Отчасти это было связано с техникой, сформировавшейся за годы экспериментов и исполнения балетов Баланчина. У артистов «Нью-Йорк Сити балле» были более вытянутые линии, которые, казалось, уходили в бесконечность. При исполнении arabesque (одна нога вытянута назад, спина выгнута) они нарушали все правила, согласно которым при подъеме ноги назад бедра оставались развернуты строго вперед – как передние фары у машины; у Баланчина танцовщики раскрывали бедра, будто кто-то изо всех сил тянул их за отведенную назад ногу, таким образом смещая положение туловища ради удлинения линии ноги. Это был по-прежнему узнаваемый arabesque, но при этом постановка тела была динамичной и ассиметричной.
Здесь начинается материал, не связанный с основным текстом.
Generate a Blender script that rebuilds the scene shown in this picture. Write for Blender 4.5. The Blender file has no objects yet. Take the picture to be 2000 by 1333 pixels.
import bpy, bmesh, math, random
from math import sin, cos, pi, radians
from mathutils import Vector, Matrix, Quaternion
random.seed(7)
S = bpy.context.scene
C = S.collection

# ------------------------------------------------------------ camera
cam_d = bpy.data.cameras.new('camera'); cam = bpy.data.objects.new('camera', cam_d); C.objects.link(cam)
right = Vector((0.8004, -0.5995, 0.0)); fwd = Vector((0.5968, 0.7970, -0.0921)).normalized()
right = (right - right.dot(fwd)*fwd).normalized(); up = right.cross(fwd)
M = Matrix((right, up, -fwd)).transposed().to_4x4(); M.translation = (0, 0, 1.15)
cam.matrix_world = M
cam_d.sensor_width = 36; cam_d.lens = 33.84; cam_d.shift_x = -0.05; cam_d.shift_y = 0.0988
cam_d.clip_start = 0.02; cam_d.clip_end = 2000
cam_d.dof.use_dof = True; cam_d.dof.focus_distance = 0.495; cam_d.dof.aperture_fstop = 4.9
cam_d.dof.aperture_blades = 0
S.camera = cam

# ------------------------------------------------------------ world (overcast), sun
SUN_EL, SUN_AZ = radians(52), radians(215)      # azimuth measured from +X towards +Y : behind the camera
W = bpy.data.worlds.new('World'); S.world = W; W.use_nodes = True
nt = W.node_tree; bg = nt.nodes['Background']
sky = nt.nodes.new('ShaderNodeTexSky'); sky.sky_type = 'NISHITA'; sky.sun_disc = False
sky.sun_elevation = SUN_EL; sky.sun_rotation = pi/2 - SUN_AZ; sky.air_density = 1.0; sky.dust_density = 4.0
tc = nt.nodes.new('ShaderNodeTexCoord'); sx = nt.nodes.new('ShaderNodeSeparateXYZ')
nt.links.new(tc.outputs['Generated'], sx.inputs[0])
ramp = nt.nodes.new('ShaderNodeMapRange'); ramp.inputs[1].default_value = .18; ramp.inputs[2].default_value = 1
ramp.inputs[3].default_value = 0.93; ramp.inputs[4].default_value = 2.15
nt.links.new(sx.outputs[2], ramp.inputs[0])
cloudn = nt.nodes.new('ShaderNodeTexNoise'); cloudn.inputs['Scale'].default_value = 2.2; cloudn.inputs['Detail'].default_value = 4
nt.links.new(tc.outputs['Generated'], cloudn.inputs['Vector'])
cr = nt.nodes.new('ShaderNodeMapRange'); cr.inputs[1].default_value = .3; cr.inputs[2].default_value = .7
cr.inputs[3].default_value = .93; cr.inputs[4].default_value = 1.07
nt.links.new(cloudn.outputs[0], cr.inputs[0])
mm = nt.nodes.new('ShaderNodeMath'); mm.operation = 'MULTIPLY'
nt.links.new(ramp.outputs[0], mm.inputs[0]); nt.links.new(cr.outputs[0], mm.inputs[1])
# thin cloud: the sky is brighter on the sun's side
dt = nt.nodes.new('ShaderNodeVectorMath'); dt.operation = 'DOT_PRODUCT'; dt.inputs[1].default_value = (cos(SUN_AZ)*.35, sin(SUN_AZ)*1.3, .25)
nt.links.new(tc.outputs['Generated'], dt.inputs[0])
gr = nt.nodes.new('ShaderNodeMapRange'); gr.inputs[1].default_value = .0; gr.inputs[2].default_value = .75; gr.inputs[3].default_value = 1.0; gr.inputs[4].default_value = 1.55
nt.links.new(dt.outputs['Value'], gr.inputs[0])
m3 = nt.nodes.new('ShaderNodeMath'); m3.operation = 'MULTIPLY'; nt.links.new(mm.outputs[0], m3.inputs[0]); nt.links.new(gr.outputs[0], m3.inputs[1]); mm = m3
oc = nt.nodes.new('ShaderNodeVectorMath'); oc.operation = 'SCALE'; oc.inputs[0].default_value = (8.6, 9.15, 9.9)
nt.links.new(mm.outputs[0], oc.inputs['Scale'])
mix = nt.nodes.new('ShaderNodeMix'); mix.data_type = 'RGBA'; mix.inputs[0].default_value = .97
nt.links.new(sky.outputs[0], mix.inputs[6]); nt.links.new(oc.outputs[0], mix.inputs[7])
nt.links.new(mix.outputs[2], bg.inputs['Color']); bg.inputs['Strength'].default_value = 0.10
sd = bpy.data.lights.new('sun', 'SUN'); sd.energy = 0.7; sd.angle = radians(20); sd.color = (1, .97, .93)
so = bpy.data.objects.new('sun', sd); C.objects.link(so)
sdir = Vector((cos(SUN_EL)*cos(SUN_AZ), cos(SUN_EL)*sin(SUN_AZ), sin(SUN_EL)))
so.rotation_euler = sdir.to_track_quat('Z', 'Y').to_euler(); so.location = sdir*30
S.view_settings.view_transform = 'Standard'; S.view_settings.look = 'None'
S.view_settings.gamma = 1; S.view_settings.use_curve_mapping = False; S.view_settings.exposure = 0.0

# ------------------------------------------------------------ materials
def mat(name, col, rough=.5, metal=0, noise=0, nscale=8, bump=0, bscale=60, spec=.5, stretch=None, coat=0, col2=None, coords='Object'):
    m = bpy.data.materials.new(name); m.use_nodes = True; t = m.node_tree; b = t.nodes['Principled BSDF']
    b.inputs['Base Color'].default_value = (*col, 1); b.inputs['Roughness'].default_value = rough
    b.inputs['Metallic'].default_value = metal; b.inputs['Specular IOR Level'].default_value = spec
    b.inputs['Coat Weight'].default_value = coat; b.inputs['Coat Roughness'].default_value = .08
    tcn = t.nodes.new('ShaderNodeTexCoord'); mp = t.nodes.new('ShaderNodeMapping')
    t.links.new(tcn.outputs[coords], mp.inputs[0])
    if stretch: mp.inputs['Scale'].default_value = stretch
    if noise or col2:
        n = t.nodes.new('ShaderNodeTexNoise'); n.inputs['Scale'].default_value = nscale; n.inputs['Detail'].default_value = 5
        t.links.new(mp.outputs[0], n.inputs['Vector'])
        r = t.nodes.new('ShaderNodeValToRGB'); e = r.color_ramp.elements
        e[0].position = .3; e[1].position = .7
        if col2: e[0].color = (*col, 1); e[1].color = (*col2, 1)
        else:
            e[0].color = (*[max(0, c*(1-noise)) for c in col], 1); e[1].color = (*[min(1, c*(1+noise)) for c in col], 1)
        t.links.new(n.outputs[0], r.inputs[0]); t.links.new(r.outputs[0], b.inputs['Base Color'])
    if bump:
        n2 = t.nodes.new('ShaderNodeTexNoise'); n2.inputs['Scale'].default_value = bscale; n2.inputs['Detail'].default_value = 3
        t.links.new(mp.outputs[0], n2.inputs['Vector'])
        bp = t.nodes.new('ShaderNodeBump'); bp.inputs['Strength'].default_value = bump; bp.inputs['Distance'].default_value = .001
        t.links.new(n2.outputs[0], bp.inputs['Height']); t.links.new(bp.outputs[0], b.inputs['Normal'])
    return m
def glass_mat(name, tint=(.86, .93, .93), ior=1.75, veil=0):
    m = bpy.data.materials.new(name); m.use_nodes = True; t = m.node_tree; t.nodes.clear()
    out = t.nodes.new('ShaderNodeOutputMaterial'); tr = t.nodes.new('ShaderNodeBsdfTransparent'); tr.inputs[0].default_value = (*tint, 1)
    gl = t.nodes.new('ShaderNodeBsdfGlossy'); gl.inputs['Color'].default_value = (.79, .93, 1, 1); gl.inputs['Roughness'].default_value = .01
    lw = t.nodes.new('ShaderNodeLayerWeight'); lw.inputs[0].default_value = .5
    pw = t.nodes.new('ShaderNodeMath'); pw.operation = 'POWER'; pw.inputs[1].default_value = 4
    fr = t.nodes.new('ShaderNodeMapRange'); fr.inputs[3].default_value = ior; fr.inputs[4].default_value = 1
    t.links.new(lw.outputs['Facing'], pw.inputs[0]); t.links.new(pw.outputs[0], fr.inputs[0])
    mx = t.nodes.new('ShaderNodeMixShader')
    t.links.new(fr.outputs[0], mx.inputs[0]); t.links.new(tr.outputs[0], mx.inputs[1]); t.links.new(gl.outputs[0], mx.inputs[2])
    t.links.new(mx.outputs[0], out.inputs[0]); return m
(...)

Это была не позиция, это было движение.
Точно так же баланс больше не был статичной позой, в которой все части тела старательно выстраиваются, чтобы замереть в неподвижности. Вместо этого артисты Баланчина добивались баланса, высвобождая (и контролируя) динамический рисунок энергии, пронизывавший все тело. Неподвижность достигалась за счет сопротивления и противостояния, что создавало эффект непрерывного движения, а не статики равновесия. Это выглядело очень впечатляюще и энергично, но менее устойчиво. Впрочем, танцовщики Баланчина и не стремились долго удерживать баланс на одной ноге. В его балетах баланс был лишь основой – тем, что нужно уметь делать, чтобы выталкивать тело из состояния равновесия. Это касалось и подготовительных движений: небольшого сгибания колен перед прыжком или разворота торса перед вращением. Танцовщики Баланчина эти движения укорачивали или вовсе прятали (никто не приседал, чтобы объявить о предстоящем прыжке и серии поворотов), поэтому казалось, что они вырывались из ниоткуда и потом растворялись неизвестно где. Другие движения и па были так видоизменены или исполнялись настолько вольно, что для них больше не находилось названия в традиционном балетном лексиконе.